AI, Students, and Learning
A reflection after the 2025 application season
As the 2025 application season comes to a close, seeing learning across a wide age range makes one thing very clear. AI changes how students learn, but it does not change what students need to become.
AI is a tool. Like any powerful tool, it amplifies what already exists. Used well, it accelerates growth. Used poorly, it weakens independence and creates quiet dependence.
For younger children, especially in elementary school, AI has no role. Learning at this stage is physical and sensory. Cutting paper, drawing by hand, building with blocks, telling stories out loud. These are not simple activities. They are the foundation of thinking itself. Before children use tools made by others, they must first master the tools they were born with: hands, attention, and imagination.

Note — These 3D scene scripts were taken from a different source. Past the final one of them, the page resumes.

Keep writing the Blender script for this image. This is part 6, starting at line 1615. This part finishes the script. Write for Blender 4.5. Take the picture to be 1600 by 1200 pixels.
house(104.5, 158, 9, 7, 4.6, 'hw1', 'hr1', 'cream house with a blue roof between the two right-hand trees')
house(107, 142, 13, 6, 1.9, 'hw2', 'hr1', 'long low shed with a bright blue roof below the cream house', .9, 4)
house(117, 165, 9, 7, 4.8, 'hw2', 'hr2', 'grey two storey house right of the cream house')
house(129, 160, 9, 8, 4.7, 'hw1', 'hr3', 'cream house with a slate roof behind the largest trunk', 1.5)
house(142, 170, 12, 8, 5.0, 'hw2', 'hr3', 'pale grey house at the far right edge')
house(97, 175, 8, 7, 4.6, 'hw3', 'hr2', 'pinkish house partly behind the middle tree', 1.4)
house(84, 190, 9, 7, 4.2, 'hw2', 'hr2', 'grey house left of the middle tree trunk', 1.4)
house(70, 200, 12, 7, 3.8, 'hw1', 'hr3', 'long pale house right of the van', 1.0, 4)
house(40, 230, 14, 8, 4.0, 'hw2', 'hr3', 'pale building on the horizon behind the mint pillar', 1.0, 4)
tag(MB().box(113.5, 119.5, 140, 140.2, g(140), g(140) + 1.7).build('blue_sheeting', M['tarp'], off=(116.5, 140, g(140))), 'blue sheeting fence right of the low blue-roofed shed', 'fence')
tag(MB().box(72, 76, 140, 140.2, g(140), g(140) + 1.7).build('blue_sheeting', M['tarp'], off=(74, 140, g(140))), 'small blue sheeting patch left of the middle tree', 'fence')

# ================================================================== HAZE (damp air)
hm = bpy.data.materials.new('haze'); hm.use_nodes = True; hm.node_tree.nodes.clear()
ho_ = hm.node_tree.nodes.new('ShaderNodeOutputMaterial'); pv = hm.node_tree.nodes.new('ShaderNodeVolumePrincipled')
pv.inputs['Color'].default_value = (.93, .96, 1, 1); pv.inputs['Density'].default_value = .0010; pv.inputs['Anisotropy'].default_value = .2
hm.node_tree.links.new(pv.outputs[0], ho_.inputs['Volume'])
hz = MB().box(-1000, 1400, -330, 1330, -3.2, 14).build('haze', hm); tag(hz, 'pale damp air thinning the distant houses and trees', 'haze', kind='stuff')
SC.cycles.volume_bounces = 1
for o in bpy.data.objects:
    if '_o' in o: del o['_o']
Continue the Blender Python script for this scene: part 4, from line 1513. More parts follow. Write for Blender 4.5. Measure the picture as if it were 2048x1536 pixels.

In middle school, structure begins to form. This is when students should learn logic, mathematics, and basic programming, not by relying on AI, but by struggling through problems on their own. Reading and writing should remain entirely human and handwritten. At this stage, both AI and smartphones are distractions from the deeper work of learning how to think.
High school is where AI can begin to play a constructive role. Once students understand how to ask real questions, they can use AI to explore ideas, organize research, and test assumptions. But AI should never replace original thinking or core academic work. Colleges are not looking for polished outputs. They are looking for ownership, judgment, and intellectual honesty.
By college and adulthood, AI can become a powerful partner in building larger systems: research projects, platforms, services, or ventures. Even then, AI should not be used to make life decisions or serve as emotional support. It is a technology, not a mentor.
This is where a critical distinction must be made. AI can provide information, structure, and speed. What it cannot provide is discernment. It cannot understand a student’s values, fears, contradictions, or long-term potential. It cannot challenge a student when they are choosing the easy path over the meaningful one.
A real counselor does exactly that.
Good counselors see patterns across years, not prompts. They notice when a student’s interests are genuine versus performative. They help students connect learning to identity, effort to purpose, and ambition to responsibility. Most importantly, they hold students accountable in ways no algorithm ever will.
In every strong application I saw this year, the same truth appeared. The student did the thinking. The student made the choices. AI may have helped along the way, but a human mentor helped them grow.
The future belongs to students who know how to use powerful tools without surrendering their agency. AI will continue to evolve. Human judgment, character, and guidance will remain irreplaceable.
If there is one lesson from this application season, it is this. Use AI to move faster, but rely on people to move wisely.